◆ Exercise ◆
In the material below, identify each line bearing the word "scene". Reproduce those lines.

◆ Collected material ◆
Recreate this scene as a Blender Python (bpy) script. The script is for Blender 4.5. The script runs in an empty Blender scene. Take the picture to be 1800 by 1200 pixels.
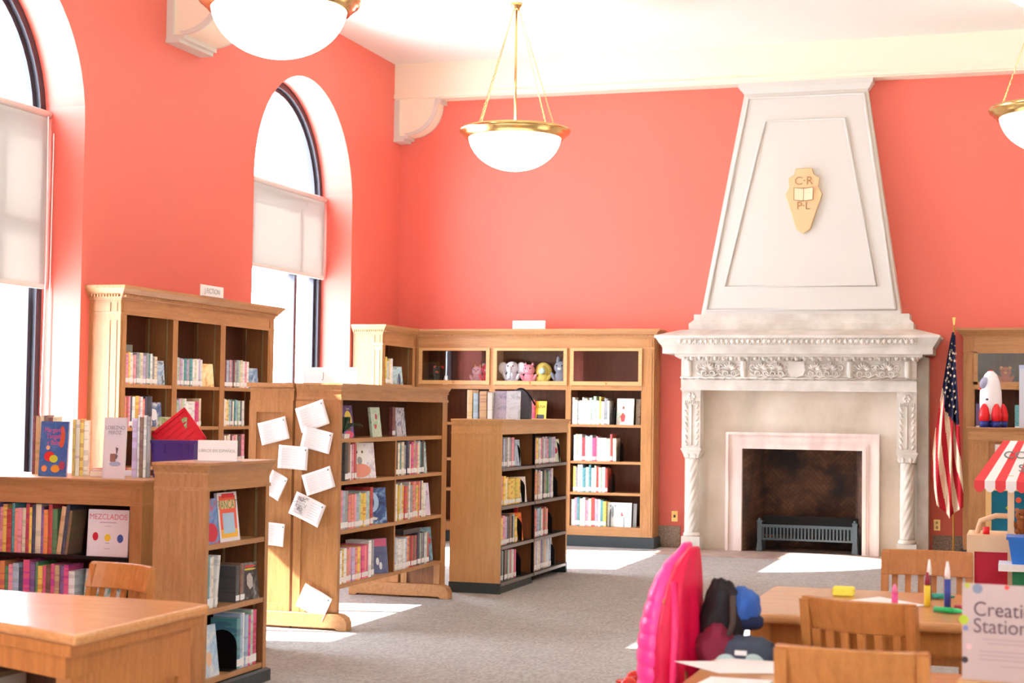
import bpy, math, random
from mathutils import Vector, Matrix
PI = math.pi
SC = bpy.context.scene
COL = SC.collection
# ------------------------------------------------------------------ camera
cd = bpy.data.cameras.new('camera'); cam = bpy.data.objects.new('camera', cd); COL.objects.link(cam)
yaw, pit, rol = map(math.radians, (-17.737, 2.4234, .79415))
fwd = Vector((math.sin(yaw)*math.cos(pit), math.cos(yaw)*math.cos(pit), math.sin(pit)))
rgt = Vector((math.cos(yaw), -math.sin(yaw), 0)); upv = rgt.cross(fwd)
r2 = math.cos(rol)*rgt + math.sin(rol)*upv; u2 = -math.sin(rol)*rgt + math.cos(rol)*upv
cam.matrix_world = Matrix(((r2.x, u2.x, -fwd.x, 0), (r2.y, u2.y, -fwd.y, 0), (r2.z, u2.z, -fwd.z, 1.48), (0, 0, 0, 1)))
cd.sensor_width = 36; cd.lens = 2828.67/1800*36; cd.clip_end = 200
cd.dof.use_dof = True; cd.dof.focus_distance = 11.5; cd.dof.aperture_fstop = 4.0
SC.camera = cam
# ------------------------------------------------------------------ light
W = bpy.data.worlds.new('world'); SC.world = W; W.use_nodes = True
bg = W.node_tree.nodes['Background']; bg.inputs[0].default_value = (0.82, 0.94, 1.06, 1); bg.inputs[1].default_value = 14.0
sl = bpy.data.lights.new('sun', 'SUN'); sun = bpy.data.objects.new('sun', sl); COL.objects.link(sun)
sl.energy = 28; sl.angle = math.radians(.5); sl.color = (1, .98, .95)
sun.rotation_euler = Vector((1, .25, -.766)).to_track_quat('-Z', 'Y').to_euler()
SC.view_settings.view_transform = 'Standard'; SC.view_settings.look = 'None'
SC.view_settings.exposure = 0.84; SC.view_settings.gamma = 1; SC.view_settings.use_curve_mapping = False
SC.cycles.use_denoising = True
SC.cycles.max_bounces = 12; SC.cycles.diffuse_bounces = 6; SC.cycles.transparent_max_bounces = 16
SC.cycles.sample_clamp_indirect = 12

# ------------------------------------------------------------------ materials
def srgb(c):
    return tuple((v/255/12.92 if v/255 <= .04045 else ((v/255+.055)/1.055)**2.4) for v in c)
MATS = {}
def newmat(name):
    m = bpy.data.materials.new(name); m.use_nodes = True; MATS[name] = m
    return m, m.node_tree, m.node_tree.nodes['Principled BSDF']
def plain(name, c, rough=.6, metal=0, spec=.4, bump=0, bscale=60, emit=0, coat=0):
    if name in MATS: return MATS[name]
    m, t, b = newmat(name); c = srgb(c)
    b.inputs['Base Color'].default_value = (*c, 1); b.inputs['Roughness'].default_value = rough
    b.inputs['Metallic'].default_value = metal; b.inputs['Specular IOR Level'].default_value = spec
    if coat: b.inputs['Coat Weight'].default_value = coat
    if emit:
        b.inputs['Emission Color'].default_value = (*c, 1); b.inputs['Emission Strength'].default_value = emit
    n = t.nodes.new('ShaderNodeTexNoise'); n.inputs['Scale'].default_value = bscale
    tc = t.nodes.new('ShaderNodeTexCoord'); t.links.new(tc.outputs['Object'], n.inputs['Vector'])
    r = t.nodes.new('ShaderNodeMapRange'); r.inputs[3].default_value = max(0, rough-.06); r.inputs[4].default_value = min(1, rough+.06)
    t.links.new(n.outputs[0], r.inputs[0]); t.links.new(r.outputs[0], b.inputs['Roughness'])
    if bump:
        bp = t.nodes.new('ShaderNodeBump'); bp.inputs['Strength'].default_value = bump; bp.inputs['Distance'].default_value = .01
        t.links.new(n.outputs[0], bp.inputs['Height']); t.links.new(bp.outputs[0], b.inputs['Normal'])
    return m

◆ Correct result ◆
Recreate this scene as a Blender Python (bpy) script. The script is for Blender 4.5. The script runs in an empty Blender scene. Take the picture to be 1800 by 1200 pixels.
SC = bpy.context.scene